----- Provided material -----

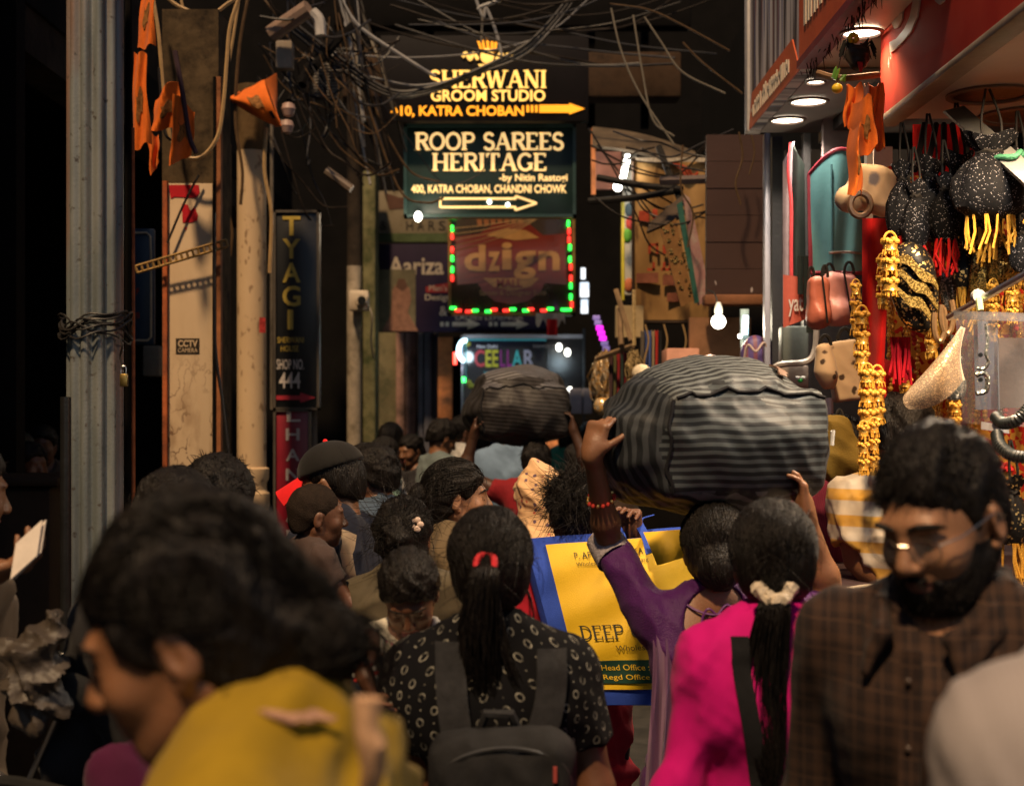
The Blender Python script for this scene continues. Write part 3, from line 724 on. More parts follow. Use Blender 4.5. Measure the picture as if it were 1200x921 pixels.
# ------------------------------------------------------------------ the crowd
def build_polka():
    p = Person('woman seen from behind in a black ring-patterned top with a red-tied ponytail', (574, 664, 2.8), yaw=4, head=(4, 0, 0), sex='f', fat=1.3, sw=.168, drop=.022, skinm=SK2, hres=.005, res=.011)
    p.body(face=False, hands=())
    p.shirt(m_rings(), 'printed_top', .014, .62, .80, [((0, .02, 1.485), (.07, .08, .045))], .006, 11, flare=.012)
    p.trousers(cloth('black trousers', (.02, .02, .022)))
    F = p.hairfield(); p.cap(F, .016, top=.004, nape=-.085); h = p.hairput(F)
    p.combed(1800, (-.016, -.125, -.002), .018, .0009, 3, parent=h); p.flyaway(110, .05, 4, h)
    tl = p.tail([(-.016, -.120, .014), (-.020, -.150, -.012), (-.028, -.14, -.09), (-.03, -.128, -.17), (-.02, -.12, -.25), (.012, -.125, -.33)], [.020, .03, .04, .042, .036, .012], 420, .0013, 4, parent=h)
    p.tail([(-.0, -.12, -.05), (.02, -.13, -.15), (.05, -.13, -.24), (.075, -.13, -.31)], [.012, .012, .01, .004], 30, .0016, 5, parent=h, name='loose_hair')
    p.tail([(.072, -.0, -.03), (.086, -.02, -.08), (.09, -.03, -.15), (.082, -.04, -.18)], [.003, .004, .003, .002], 7, .0012, 6, parent=h, name='loose_hair')
    mb = MB(); H, S = p.Hp, p.S
    mb.tube([H((-.016 + .019 * math.cos(a), -.132 + .012 * math.sin(a) , .012 + .020 * math.sin(a) + .003 * math.cos(a))) * S for a in np.linspace(0, 6.283, 18)], .0075 * S, 8)
    p.lp('hair_tie', mb, cloth('red band', (.55, .02, .03), .6))
    return p
def build_man():
    p = Person('bearded man in glasses and a brown checked shirt looking down as he walks towards us', (1104, 604, 2.02), yaw=140, lean=2, head=(23, -10, 2), sex='m', fat=1.02, skinm=SK3, hres=.0042, res=.011)
    p.body(mouth=(.22, .09, .07), hands=())
    p.shirt(m_plaid(), 'checked_shirt', .016, 1.92, .78, [((0, .055, 1.475), (.058, .085, .05)), ((0, .128, 1.432), (.024, .06, .05))], .007, 12, flare=.01)
    p.trousers(cloth('dark jeans', (.03, .035, .05))); p.shoes(M('shoe leather', (.03, .02, .015), .5))
    U, S, H = p.U, p.S, p.Hp
    for sd in (-1, 1):                               # collar leaves
        F = Field((-.2, -.2, 1.3), (.2, .25, 1.6), .005); q = [U(k) for k in ((0, -.085, 1.487), (sd * .055, -.062, 1.492), (sd * .082, -.01, 1.482), (sd * .078, .05, 1.455), (sd * .05, .105, 1.425))]
        for a, b in zip(q, q[1:]): F.cone(a, b, .012, .012, .012); F.cone(a + Vector((sd * .012, 0, -.022)), b + Vector((sd * .014, .004, -.024)), .009, .008, .016)
        F.cone(q[-2] + Vector((sd * .012, .005, -.02)), q[-1] + Vector((sd * .02, .012, -.055)), .010, .005, .014); F.cone(q[-1], q[-1] + Vector((sd * .018, .014, -.05)), .010, .005, .014)
        if sd < 0: F.plane((1, 0, 0), (-.002, 0, 0), .002)
        else: F.plane((-1, 0, 0), (.002, 0, 0), .002)
        v, q_ = F.mesh(); to_mesh('collar', v * S, q_, MATS['cloth brown plaid'], p.root)
    mb = MB(); mb.sheet(lambda u, v: U((.0 + (v - .5) * .03, .125 + .012 * math.sin(u * 3.1), 1.41 - .5 * u)) * S, 14, 2, .006); p.lp('button_placket', mb, MATS['cloth brown plaid'])
    for i in range(5): p.lp('button', MB().ell(U((0, .133 + .010 * math.sin((.1 + .18 * i) * 3.1), 1.37 - .09 * i)) * S, (.005, .003, .005), 10), M('button horn', (.06, .04, .03), .3))
    F = p.hairfield(); p.cap(F, .005, puff=(0, .002, .004), top=.012, hairline=.076, nape=-.06, side=.03); h = p.hairput(F, amp=.006)
    p.tufts(4200, .011, .0010, .007, .5, (.25, .2, -.1), 7, parent=h, top=.008, puff=(0, .002, .004))
    # beard
    F = p.hairfield(lo=-.19, hi=.06); hr, hs = np.array(p.HR), 1
    F.ell(H((0, .034, -.034)), (.066, .069, .087), hr, .02); F.ell(H((0, .054, -.09)), (.042, .038, .029), hr, .03); F.ell(H((0, .07, -.098)), (.026, .023, .018), hr, .02)
    for x in (-1, 1): F.cone(H((x * .058, -.008, -.05)), H((x * .03, .06, -.102)), .02, .018, .02)
    F.ell(H((0, .094, -.049)), (.03, .016, .0065), hr, .008)
    F.ell(H((0, .095, -.0615)), (.024, .03, .0085), hr, .006, 's'); F.ell(H((0, .10, -.02)), (.045, .06, .026), hr, .01, 's')
    for x in (-1, 1): F.ell(H((x * .038, .075, -.022)), (.034, .045, .033), hr, .012, 's')
    d = Vector((0, .06, -.052)); F.plane(p.HR @ Vector((0, .35, .95)), H((0, .02, -.012)), .006)
    F.plane(p.HR @ Vector((0, -.9, -.15)), H((0, -.018, 0)), .006)
    v, q = F.mesh(); b = to_mesh('beard', v * S, q, HAIRM, p.root)
    rs = np.random.RandomState(5); n = vnormals(v, q); k = rs.choice(len(v), 1300); t = np.linspace(0, 1, 4)[None, :, None]; ln = rs.uniform(.005, .010, (1300, 1, 1))
    path = v[k][:, None] - n[k][:, None] * .003 + (n[k] * .6 + hr @ np.array([0, .1, -.8]) + rs.normal(0, .3, (1300, 3)))[:, None] * t * ln
    v2, q2 = strands_mesh(path, .001, .0003); o = to_mesh('beard_hairs', v2 * S, q2, HAIRM, b); o['kind'] = 'stuff'
    p.eyes(True, True, .0042)
    # spectacles
    mb = MB(); gm = M('spectacle metal', (.55, .5, .42), .25, .05, 30, 0, metal=1)
    for x in (-1, 1):
        mb.tube([H((x * .033 + .0245 * math.cos(a), .104 - abs(x * .033 + .0245 * math.cos(a)) * .10, -.003 + .019 * math.sin(a) - .003 * math.sin(a) ** 2)) * S for a in np.linspace(0, 6.283, 22)], .0011 * S, 6)
        mb.tube([H((x * .057, .098, .004)) * S, H((x * .074, .07, .004)) * S, H((x * .083, .0, .006)) * S, H((x * .084, -.02, -.008)) * S], .0013 * S, 6)
    mb.tube([H((-.0095, .103, .003)) * S, H((0, .108, .006)) * S, H((.0095, .103, .003)) * S], .0011 * S, 6)
    fr = p.lp('spectacles', mb, gm)
    for x in (-1, 1):
        m2 = MB(); m2.add([H((x * .033 + .0245 * math.cos(a), .104 - abs(x * .033 + .0245 * math.cos(a)) * .10, -.003 + .019 * math.sin(a))) * S for a in np.linspace(0, 6.0, 20)] , [tuple(range(20))])
        m_, nt, b_ = nodes('spectacle lens') if 'spectacle lens' not in MATS else (MATS['spectacle lens'], 0, 0)
        if b_: b_.inputs['Base Color'].default_value = (.8, .8, .8, 1); b_.inputs['Roughness'].default_value = .05; b_.inputs['Alpha'].default_value = .07; MATS['spectacle lens'] = m_
        p.lp('lens', m2, MATS['spectacle lens'], fr)
    return p
def build_profile():
    p = Person('bowed woman in profile with a loose dark bun and mustard yellow dupatta', (218, 742, 1.40), yaw=84, lean=7, headoff=(0, .035, -.012), head=(24, 2, 0), sex='f', fat=1.12, skinm=SK1, hres=.0042, res=.011, sw=.17)
    p.body(mouth=(.22, .07, .055), hands=())
    mu = cloth('mustard', (.27, .17, .006), .75, .16)
    p.shirt(mu, 'mustard_kurta', .02, .8, .3, [((0, .05, 1.50), (.07, .085, .05))], .010, 21, skirt=(.35, .25, .2))
    U, S, H = p.U, p.S, p.Hp
    # dupatta thrown round the neck and over both shoulders
    F = p.field(zlo=.7, c=.011, fine_head=False); p.torso(F, .028, breasts=True)
    F.cone(U((0, -.05, 1.475)), U((.10, -.02, 1.43)), .055, .06, .04); F.cone(U((0, -.05, 1.475)), U((-.10, -.02, 1.43)), .055, .06, .04)
    F.cone(U((-.17, -.03, 1.36)), U((-.20, -.03, 1.08)), .075, .10, .05); F.cone(U((.17, -.03, 1.36)), U((.20, -.03, 1.08)), .075, .10, .05)
    for a_, b_, c_ in (((-.05, -.10, 1.475), (-.13, -.07, 1.43), (-.21, .05, 1.22)), ((-.06, -.06, 1.50), (-.15, -.03, 1.435), (-.23, .02, 1.2)), ((-.065, -.02, 1.50), (-.16, .01, 1.42), (-.22, .10, 1.2)), ((-.06, .03, 1.49), (-.14, .06, 1.41), (-.18, .15, 1.2)), ((-.02, -.12, 1.46), (-.11, -.13, 1.36), (-.2, -.08, 1.15)), ((.02, -.13, 1.45), (-.07, -.15, 1.32), (-.18, -.13, 1.1)), ((.06, -.12, 1.45), (-.02, -.16, 1.27), (-.12, -.16, 1.05))):
        F.cone(U(a_), U(b_), .022, .014, .022); F.cone(U(b_), U(c_), .014, .018, .022)
    F.plane((0, .2, -1), (0, 0, 1.0), .01); F.ell(U((0, .06, 1.50)), (.062, .09, .06), np.array(p.lean), .01, 's')
    du = p.put('dupatta', F, mu, .016, .8, 22, (.6, .5, .8))
    bd = M('dupatta border pink', (.42, .24, .16), .7, .3, 60, .3, 300)
    vv, qq = F.mesh(); nn_ = vnormals(vv, qq)
    def snap(x, y, o=.010): i = int(np.argmin(((vv - np.array(p.loc_of(x, y, 1.30))) ** 2).sum(1))); return Vector(vv[i] + nn_[i] * o) * S
    mb = MB(); mb.sheet(lambda u, v: snap(292 + 98 * u, 866 - 30 * u + 15 * v + 3 * math.sin(u * 7)), 10, 2, .004); p.lp('border_band', mb, bd, du)
    mb = MB(); mb.tube([Vector(p.loc_of(*q)) * S for q in ((430, 935, 1.22), (438, 900, 1.2), (436, 872, 1.19), (429, 852, 1.19), (432, 818, 1.19))], .012, 8, rs=[.009 * S, .011 * S, .013 * S, .010 * S, .013 * S]); p.lp('knotted_tie', mb, M('tan tie', (.5, .3, .17), .7, .2, 40, .3), du)
    p.trousers(cloth('black leggings', (.02, .02, .022)))
    F = p.hairfield(m=.09); p.cap(F, .014, puff=(0, -.008, .006), top=.006, hairline=.082, nape=-.07, side=.042)
    F.ell(H((-.01, -.12, -.05)), (.040, .036, .036), None, .03); h = p.hairput(F, amp=.010)
    p.combed(3000, (-.01, -.14, -.02), .015, .0008, 31, parent=h, top=.008, puff=(0, -.008, .006), lift=.012)
    rs = np.random.RandomState(8); n = 1000; a = rs.normal(size=(n, 3)); a /= np.linalg.norm(a, axis=1)[:, None]; b = np.cross(a, rs.normal(size=(n, 3))); b /= np.linalg.norm(b, axis=1)[:, None]
    th = np.linspace(0, 2.6, 12)[None, :, None]; rad = np.array([.038, .036, .036]) * rs.uniform(.9, 1.1, (n, 1, 1)); path = np.array([-.01, -.128, -.055]) + .013 * np.sin(np.arange(n) * 2.1)[:, None, None] * np.array([.6, .5, 1.]) + (a[:, None] * np.cos(th) + b[:, None] * np.sin(th)) * rad
    v, q = strands_mesh(p.world(path.reshape(-1, 3)).reshape(path.shape), .0011, .0005); o = to_mesh('bun', v * S, q, HAIRM, h); p.flyaway(70, .05, 3, h, .016); p.tail([(-.01, -.15, -.05), (-.0, -.17, -.09), (.01, -.16, -.13)], [.03, .035, .012], 90, .0012, 77, 'loose_hair', h, wav=.02)
    p.eyes(True, True, .0036)
    p.lp('ear_stud', MB().ell(H((.086, -.004, -.036)) * S, .0045, 10), M('gold', (.8, .5, .15), .25, .1, 40, 0, metal=1))
    return p
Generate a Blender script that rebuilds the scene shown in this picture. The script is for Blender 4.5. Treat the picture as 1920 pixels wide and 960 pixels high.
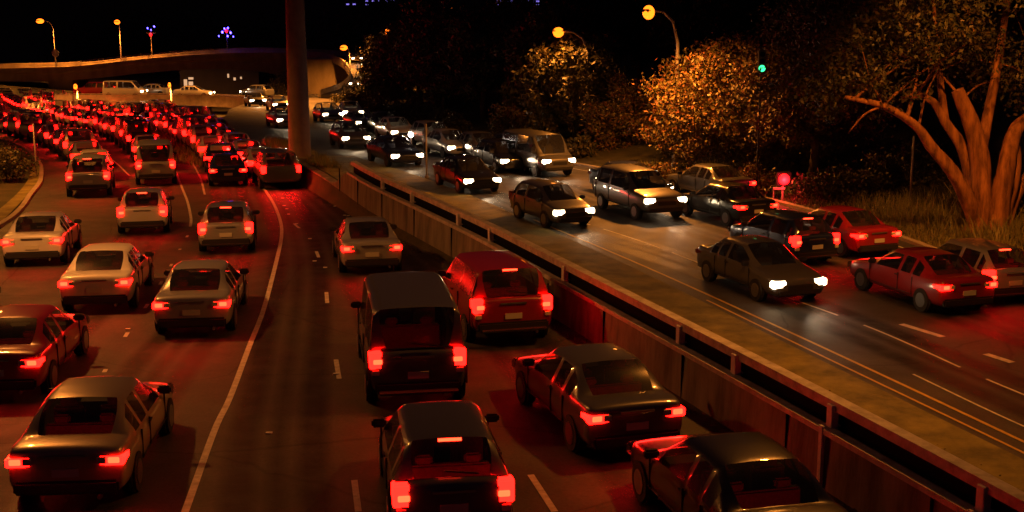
import bpy, bmesh, math, random
import numpy as np
from mathutils import Vector, Matrix
R = math.radians
random.seed(7); rng = np.random.default_rng(7)
for o in list(bpy.data.objects): bpy.data.objects.remove(o)
SC = bpy.context.scene; COL = SC.collection

# ---------------------------------------------------------------- camera
CAMH = 8.0; F = 2400.0
PITCH = math.atan(460 / F)
cam = bpy.data.cameras.new('camera'); camo = bpy.data.objects.new('camera', cam); COL.objects.link(camo)
cam.sensor_width = 36; cam.lens = F * 36 / 1920; cam.clip_end = 3000; cam.clip_start = 0.1
camo.location = (0, 0, CAMH); camo.rotation_euler = (R(90) - PITCH, 0, 0)
SC.camera = camo
# ---------------------------------------------------------------- world / exposure
W = bpy.data.worlds.new('World'); SC.world = W; W.use_nodes = True
bg = W.node_tree.nodes['Background']
bg.inputs[0].default_value = (0.5, 0.28, 0.5, 1); bg.inputs[1].default_value = 0.008
SC.view_settings.view_transform = 'Standard'; SC.view_settings.look = 'None'
SC.view_settings.exposure = 0.3; SC.view_settings.gamma = 1
SC.cycles.use_denoising = True
SC.cycles.max_bounces = 4; SC.cycles.diffuse_bounces = 2; SC.cycles.glossy_bounces = 3
SC.cycles.sample_clamp_indirect = 3; SC.cycles.caustics_reflective = False; SC.cycles.caustics_refractive = False
SODIUM = (1.0, 0.30, 0.035)

# ---------------------------------------------------------------- terrain
def interp(x, pts):
    if x <= pts[0][0]: return pts[0][1]
    for (a, b), (c, d) in zip(pts, pts[1:]):
        if x <= c: return b + (d - b) * (x - a) / (c - a)
    return pts[-1][1]
def smooth_table(pts, s):
    ys = np.arange(-80, 1200, 1.0)
    v = np.array([interp(y, pts) for y in ys])
    k = np.exp(-0.5 * (np.arange(-30, 31) / s) ** 2); k /= k.sum()
    v = np.convolve(np.pad(v, 30, mode='edge'), k, 'valid')
    def f(y):
        t = y + 80
        if t <= 0: return float(v[0])
        if t >= len(v) - 1: return float(v[-1])
        i = int(t); return float(v[i] + (v[i + 1] - v[i]) * (t - i))
    return f
zL = smooth_table([(38, 0), (62, -.9), (75, -1.0), (100, -1.7), (133, -3.1), (180, -5.2), (250, -8.4), (310, -9.2), (1200, -9.2)], 6)
zR = smooth_table([(75, 0), (100, -.6), (133, -1.8), (180, -4.2), (240, -6), (1200, -6)], 6)
CP, SP = math.cos(PITCH), math.sin(PITCH)
def ray(px, py):
    u = (px - 960) / F; v = (480 - py) / F
    return Vector((u, CP + v * SP, -SP + v * CP))
def at(px, py, Y):
    d = ray(px, py); t = Y / d.y
    return Vector((d.x * t, Y, CAMH + d.z * t))
def hit(px, py, zf, off=0.0):
    d = ray(px, py)
    g = lambda Y: CAMH + d.z * Y / d.y - zf(Y) - off
    Y = 6.0
    if g(Y) < 0: return at(px, py, CAMH * -d.y / d.z)
    while g(Y) > 0 and Y < 900: Y += 1.0
    a, b = Y - 1, Y
    for _ in range(24):
        m = (a + b) / 2
        if g(m) > 0: a = m
        else: b = m
    p = at(px, py, b); p.z = zf(p.y) + off
    return p
def spline(pts, step=1.0):
    """Catmull-Rom through points, resampled"""
    P = [Vector(p) for p in pts]; P = [P[0] * 2 - P[1]] + P + [P[-1] * 2 - P[-2]]
    out = []
    for i in range(1, len(P) - 2):
        a, b, c, d = P[i - 1], P[i], P[i + 1], P[i + 2]
        n = max(2, int((c - b).length / step))
        for k in range(n):
            t = k / n
            out.append(0.5 * ((2 * b) + (c - a) * t + (2 * a - 5 * b + 4 * c - d) * t * t + (3 * b - a - 3 * c + d) * t ** 3))
    out.append(P[-2]); return out

# ---------------------------------------------------------------- materials
def nmat(name, col, rough=.7, metal=0, col2=None, scale=3, bump=0, bscale=20, emit=None, estr=0, coat=0, detail=6, spec=.5, stretch=None):
    m = bpy.data.materials.new(name); m.use_nodes = True
    nt = m.node_tree; b = nt.nodes['Principled BSDF']
    b.inputs['Base Color'].default_value = (*col, 1); b.inputs['Roughness'].default_value = rough
    b.inputs['Metallic'].default_value = metal; b.inputs['Coat Weight'].default_value = coat
    b.inputs['Specular IOR Level'].default_value = spec
    tc = nt.nodes.new('ShaderNodeTexCoord')
    if col2:
        n = nt.nodes.new('ShaderNodeTexNoise'); n.inputs['Scale'].default_value = scale; n.inputs['Detail'].default_value = detail
        n.inputs['Roughness'].default_value = .65
        r = nt.nodes.new('ShaderNodeValToRGB'); r.color_ramp.elements[0].position = .35; r.color_ramp.elements[1].position = .68
        r.color_ramp.elements[0].color = (*col, 1); r.color_ramp.elements[1].color = (*col2, 1)
        nt.links.new(tc.outputs['Object'], n.inputs['Vector']); nt.links.new(n.outputs['Fac'], r.inputs['Fac'])
        nt.links.new(r.outputs['Color'], b.inputs['Base Color'])
    if bump:
        n2 = nt.nodes.new('ShaderNodeTexNoise'); n2.inputs['Scale'].default_value = bscale; n2.inputs['Detail'].default_value = 4
        bp = nt.nodes.new('ShaderNodeBump'); bp.inputs['Strength'].default_value = bump; bp.inputs['Distance'].default_value = .03
        nt.links.new(tc.outputs['Object'], n2.inputs['Vector']); nt.links.new(n2.outputs['Fac'], bp.inputs['Height'])
        nt.links.new(bp.outputs['Normal'], b.inputs['Normal'])
    if stretch:
        mp = nt.nodes.new('ShaderNodeMapping'); mp.inputs['Scale'].default_value = stretch
        for l in list(nt.links):
            if l.from_node == tc: t_ = l.to_socket; nt.links.remove(l); nt.links.new(mp.outputs[0], t_)
        nt.links.new(tc.outputs['Object'], mp.inputs['Vector'])
    if emit:
        b.inputs['Emission Color'].default_value = (*emit, 1); b.inputs['Emission Strength'].default_value = estr
    return m
def leafmat(name, cols):
    m = bpy.data.materials.new(name); m.use_nodes = True; nt = m.node_tree; b = nt.nodes['Principled BSDF']
    g = nt.nodes.new('ShaderNodeNewGeometry'); r = nt.nodes.new('ShaderNodeValToRGB')
    cr = r.color_ramp
    while len(cr.elements) < len(cols): cr.elements.new(.5)
    for i, c in enumerate(cols): cr.elements[i].position = i / (len(cols) - 1); cr.elements[i].color = (*c, 1)
    nt.links.new(g.outputs['Random Per Island'], r.inputs['Fac']); nt.links.new(r.outputs['Color'], b.inputs['Base Color'])
    b.inputs['Roughness'].default_value = .55
    return m
M = {}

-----

Find the word "this" and list each line it appears in.

The Blender Python script for this scene continues. Write part 3, from line 724 on. More parts follow. Use Blender 4.5. Measure the picture as if it were 1200x921 pixels.
Generate a Blender script that rebuilds the scene shown in this picture. The script is for Blender 4.5. Treat the picture as 1920 pixels wide and 960 pixels high.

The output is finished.